§ **Problem to solve**
Set down the material once more, exactly as it appears.

##############################

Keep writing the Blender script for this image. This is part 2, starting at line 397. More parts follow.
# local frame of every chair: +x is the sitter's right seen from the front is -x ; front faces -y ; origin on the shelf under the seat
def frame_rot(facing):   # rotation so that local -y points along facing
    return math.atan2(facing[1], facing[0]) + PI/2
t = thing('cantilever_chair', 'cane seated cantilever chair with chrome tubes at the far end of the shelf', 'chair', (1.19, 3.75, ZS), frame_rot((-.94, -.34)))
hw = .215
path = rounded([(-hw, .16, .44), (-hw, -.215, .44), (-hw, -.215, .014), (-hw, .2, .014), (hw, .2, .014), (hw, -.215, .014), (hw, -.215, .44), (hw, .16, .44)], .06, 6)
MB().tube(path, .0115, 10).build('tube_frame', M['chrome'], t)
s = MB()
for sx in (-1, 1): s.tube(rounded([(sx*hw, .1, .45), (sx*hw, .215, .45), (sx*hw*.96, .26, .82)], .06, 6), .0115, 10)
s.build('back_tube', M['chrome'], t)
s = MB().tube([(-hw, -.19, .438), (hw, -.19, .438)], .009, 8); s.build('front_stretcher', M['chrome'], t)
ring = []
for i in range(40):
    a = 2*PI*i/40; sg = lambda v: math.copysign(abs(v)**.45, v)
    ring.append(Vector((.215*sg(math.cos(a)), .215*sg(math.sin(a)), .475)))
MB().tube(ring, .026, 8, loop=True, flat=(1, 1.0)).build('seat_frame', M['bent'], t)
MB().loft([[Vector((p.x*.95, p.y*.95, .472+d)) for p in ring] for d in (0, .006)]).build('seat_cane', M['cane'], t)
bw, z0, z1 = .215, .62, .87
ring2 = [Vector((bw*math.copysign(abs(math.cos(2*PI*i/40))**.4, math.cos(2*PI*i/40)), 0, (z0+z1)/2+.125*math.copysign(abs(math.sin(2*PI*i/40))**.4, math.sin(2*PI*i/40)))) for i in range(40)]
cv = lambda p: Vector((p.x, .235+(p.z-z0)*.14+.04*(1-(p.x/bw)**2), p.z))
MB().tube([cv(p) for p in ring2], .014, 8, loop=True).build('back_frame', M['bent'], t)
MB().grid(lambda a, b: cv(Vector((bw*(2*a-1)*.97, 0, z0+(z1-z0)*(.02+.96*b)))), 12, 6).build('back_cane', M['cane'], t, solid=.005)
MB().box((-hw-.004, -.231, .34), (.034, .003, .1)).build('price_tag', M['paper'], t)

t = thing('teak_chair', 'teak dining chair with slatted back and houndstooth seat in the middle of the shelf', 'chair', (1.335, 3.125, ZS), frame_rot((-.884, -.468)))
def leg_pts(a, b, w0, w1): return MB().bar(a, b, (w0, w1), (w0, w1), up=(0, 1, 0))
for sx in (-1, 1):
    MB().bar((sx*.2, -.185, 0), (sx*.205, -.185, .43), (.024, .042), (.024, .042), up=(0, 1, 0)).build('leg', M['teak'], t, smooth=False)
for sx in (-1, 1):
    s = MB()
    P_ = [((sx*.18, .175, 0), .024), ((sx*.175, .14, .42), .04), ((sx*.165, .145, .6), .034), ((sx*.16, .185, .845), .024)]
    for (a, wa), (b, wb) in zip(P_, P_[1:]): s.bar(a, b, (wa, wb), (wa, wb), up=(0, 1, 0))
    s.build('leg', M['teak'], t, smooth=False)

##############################

§ **Answer to the task**
Keep writing the Blender script for this image. This is part 2, starting at line 397. More parts follow.
# local frame of every chair: +x is the sitter's right seen from the front is -x ; front faces -y ; origin on the shelf under the seat
def frame_rot(facing):   # rotation so that local -y points along facing
    return math.atan2(facing[1], facing[0]) + PI/2
t = thing('cantilever_chair', 'cane seated cantilever chair with chrome tubes at the far end of the shelf', 'chair', (1.19, 3.75, ZS), frame_rot((-.94, -.34)))
hw = .215
path = rounded([(-hw, .16, .44), (-hw, -.215, .44), (-hw, -.215, .014), (-hw, .2, .014), (hw, .2, .014), (hw, -.215, .014), (hw, -.215, .44), (hw, .16, .44)], .06, 6)
MB().tube(path, .0115, 10).build('tube_frame', M['chrome'], t)
s = MB()
for sx in (-1, 1): s.tube(rounded([(sx*hw, .1, .45), (sx*hw, .215, .45), (sx*hw*.96, .26, .82)], .06, 6), .0115, 10)
s.build('back_tube', M['chrome'], t)
s = MB().tube([(-hw, -.19, .438), (hw, -.19, .438)], .009, 8); s.build('front_stretcher', M['chrome'], t)
ring = []
for i in range(40):
    a = 2*PI*i/40; sg = lambda v: math.copysign(abs(v)**.45, v)
    ring.append(Vector((.215*sg(math.cos(a)), .215*sg(math.sin(a)), .475)))
MB().tube(ring, .026, 8, loop=True, flat=(1, 1.0)).build('seat_frame', M['bent'], t)
MB().loft([[Vector((p.x*.95, p.y*.95, .472+d)) for p in ring] for d in (0, .006)]).build('seat_cane', M['cane'], t)
bw, z0, z1 = .215, .62, .87
ring2 = [Vector((bw*math.copysign(abs(math.cos(2*PI*i/40))**.4, math.cos(2*PI*i/40)), 0, (z0+z1)/2+.125*math.copysign(abs(math.sin(2*PI*i/40))**.4, math.sin(2*PI*i/40)))) for i in range(40)]
cv = lambda p: Vector((p.x, .235+(p.z-z0)*.14+.04*(1-(p.x/bw)**2), p.z))
MB().tube([cv(p) for p in ring2], .014, 8, loop=True).build('back_frame', M['bent'], t)
MB().grid(lambda a, b: cv(Vector((bw*(2*a-1)*.97, 0, z0+(z1-z0)*(.02+.96*b)))), 12, 6).build('back_cane', M['cane'], t, solid=.005)
MB().box((-hw-.004, -.231, .34), (.034, .003, .1)).build('price_tag', M['paper'], t)

t = thing('teak_chair', 'teak dining chair with slatted back and houndstooth seat in the middle of the shelf', 'chair', (1.335, 3.125, ZS), frame_rot((-.884, -.468)))
def leg_pts(a, b, w0, w1): return MB().bar(a, b, (w0, w1), (w0, w1), up=(0, 1, 0))
for sx in (-1, 1):
    MB().bar((sx*.2, -.185, 0), (sx*.205, -.185, .43), (.024, .042), (.024, .042), up=(0, 1, 0)).build('leg', M['teak'], t, smooth=False)
for sx in (-1, 1):
    s = MB()
    P_ = [((sx*.18, .175, 0), .024), ((sx*.175, .14, .42), .04), ((sx*.165, .145, .6), .034), ((sx*.16, .185, .845), .024)]
    for (a, wa), (b, wb) in zip(P_, P_[1:]): s.bar(a, b, (wa, wb), (wa, wb), up=(0, 1, 0))
    s.build('leg', M['teak'], t, smooth=False)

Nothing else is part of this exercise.